Second, as I said in my article, I am deeply suspicious of what it is that boys allegedly need to learn away from girls. These are not teenagers who need to learn about sex in separate groups to avoid embarrassment, and I don’t think that’s what you are talking about anyway. There is no reason boys can’t build campfires with girls. Kids are not born with inherent views about which activities are for boys and which are for girls, and when to be uncomfortable with the opposite sex. They learn those things from adults, and this — separating kids by gender for certain activities — is how we teach them that discomfort.
Third, I like your analogy to single-sex adult friendships. But I actually like it because I think it supports rather than refutes the need for integrated scouting. Kids, unlike adults, don’t seek out same-sex friendships for the same reasons adults do, because they are not engaged in romantic or sexual relationships. Adults may (and I emphasize may because it’s not true for everyone) need same-sex friends, but kids don’t have the same needs. But more importantly, when you seek out the company of other men, you do so in your free time — it’s not like you work at an all-male company. The majority of your life is lived in a coed world. For kids, school and extra-curricular activities are the equivalent of work — it’s where they see other kids as colleagues, and learn how to work together toward shared goals. This is especially important in scouting. We should not be modeling a world for kids where they expect to do their work without the presence of the opposite sex. If a 10-year-old boy wants to hang out with other boys, let him make a play date for after school and scouting are over.

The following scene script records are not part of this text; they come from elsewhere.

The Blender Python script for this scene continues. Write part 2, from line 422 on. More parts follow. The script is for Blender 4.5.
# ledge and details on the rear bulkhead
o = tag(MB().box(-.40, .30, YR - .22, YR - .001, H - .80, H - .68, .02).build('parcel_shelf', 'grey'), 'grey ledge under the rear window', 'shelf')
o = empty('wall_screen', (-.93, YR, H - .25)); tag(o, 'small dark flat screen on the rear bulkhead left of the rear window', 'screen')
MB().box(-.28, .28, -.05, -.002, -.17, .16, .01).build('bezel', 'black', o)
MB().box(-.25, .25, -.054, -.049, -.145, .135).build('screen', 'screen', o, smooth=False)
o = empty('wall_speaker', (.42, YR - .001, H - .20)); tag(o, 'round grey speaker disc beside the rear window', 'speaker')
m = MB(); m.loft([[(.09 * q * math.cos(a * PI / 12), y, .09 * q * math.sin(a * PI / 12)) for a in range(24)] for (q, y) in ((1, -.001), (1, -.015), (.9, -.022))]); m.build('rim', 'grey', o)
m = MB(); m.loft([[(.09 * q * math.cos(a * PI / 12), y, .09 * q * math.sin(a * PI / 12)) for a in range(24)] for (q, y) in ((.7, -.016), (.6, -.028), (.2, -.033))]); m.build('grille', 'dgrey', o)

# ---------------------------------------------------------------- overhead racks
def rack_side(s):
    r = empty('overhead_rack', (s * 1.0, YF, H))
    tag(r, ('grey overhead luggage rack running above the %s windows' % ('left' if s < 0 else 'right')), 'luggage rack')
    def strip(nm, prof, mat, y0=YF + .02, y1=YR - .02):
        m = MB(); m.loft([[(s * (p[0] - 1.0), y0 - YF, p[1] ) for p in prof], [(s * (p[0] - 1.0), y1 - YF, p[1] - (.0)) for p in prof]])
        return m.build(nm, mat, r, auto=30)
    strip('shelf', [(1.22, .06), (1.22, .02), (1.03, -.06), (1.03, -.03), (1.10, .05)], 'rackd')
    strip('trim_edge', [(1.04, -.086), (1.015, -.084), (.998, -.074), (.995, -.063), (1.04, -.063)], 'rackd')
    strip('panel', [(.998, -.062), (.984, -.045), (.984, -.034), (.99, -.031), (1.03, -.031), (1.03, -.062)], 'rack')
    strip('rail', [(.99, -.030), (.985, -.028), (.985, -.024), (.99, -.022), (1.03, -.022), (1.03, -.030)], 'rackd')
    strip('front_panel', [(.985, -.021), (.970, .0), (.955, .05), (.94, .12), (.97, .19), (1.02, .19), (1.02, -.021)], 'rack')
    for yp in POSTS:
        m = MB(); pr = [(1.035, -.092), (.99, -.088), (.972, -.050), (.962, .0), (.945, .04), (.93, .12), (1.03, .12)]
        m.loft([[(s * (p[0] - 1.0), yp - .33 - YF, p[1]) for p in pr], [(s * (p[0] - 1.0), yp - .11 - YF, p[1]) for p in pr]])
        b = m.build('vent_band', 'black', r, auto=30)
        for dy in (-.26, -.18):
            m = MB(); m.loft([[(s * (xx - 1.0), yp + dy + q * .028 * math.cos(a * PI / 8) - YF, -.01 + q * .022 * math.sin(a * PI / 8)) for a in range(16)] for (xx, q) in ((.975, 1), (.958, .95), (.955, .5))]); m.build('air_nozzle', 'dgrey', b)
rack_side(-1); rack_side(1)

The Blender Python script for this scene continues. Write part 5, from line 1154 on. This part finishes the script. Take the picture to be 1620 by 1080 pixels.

Fourth, you are right that I take issue with what the Girl Scouts are learning, namely, that they are being taught watered-down versions of what the boys learn, alongside traditional feminine skills. But I also have problems with what the Boy Scouts are learning. If the girls are being taught to be traditional women, with all the problems that entails, the boys are being taught to be traditional men. The girls are missing out on physical activity and self-reliance, but the boys are being deprived of collaborative community engagement and the arts. My point is that neither group is being taught the full range of skills because both are being limited by the single-sex structure of the program. I think it will be impossible to create single-sex groups of kids, led by adult men and women, that do not teach the kids the unequal gendered values they are currently receiving. The act of separating the kids by gender is inextricable from the value statement that boys and girls should learn different things. Otherwise why separate them? And it will be impossible for the men leading the boys and the women leading the girls to overcome their own gender bias in order to teach their groups in perfect parallel.
Which is why I used the phrase “separate but equal.” Putting people into groups based on physical characteristics and then expecting they will not be treated differently is unrealistic. It has never worked, and the result is always to highlight existing inequality.
Finally, I think it is wrong to assume that things should stay as they are unless there is a compelling reason to change them. Given what is at stake — which is whether we pass gender inequality on to the next generation — we should argue from the other direction. Let’s assume that we shouldn’t separate children by gender unless there is a terribly compelling reason we should. Just because this is the way things have been done in the past doesn’t mean there is a good reason for them to stay that way.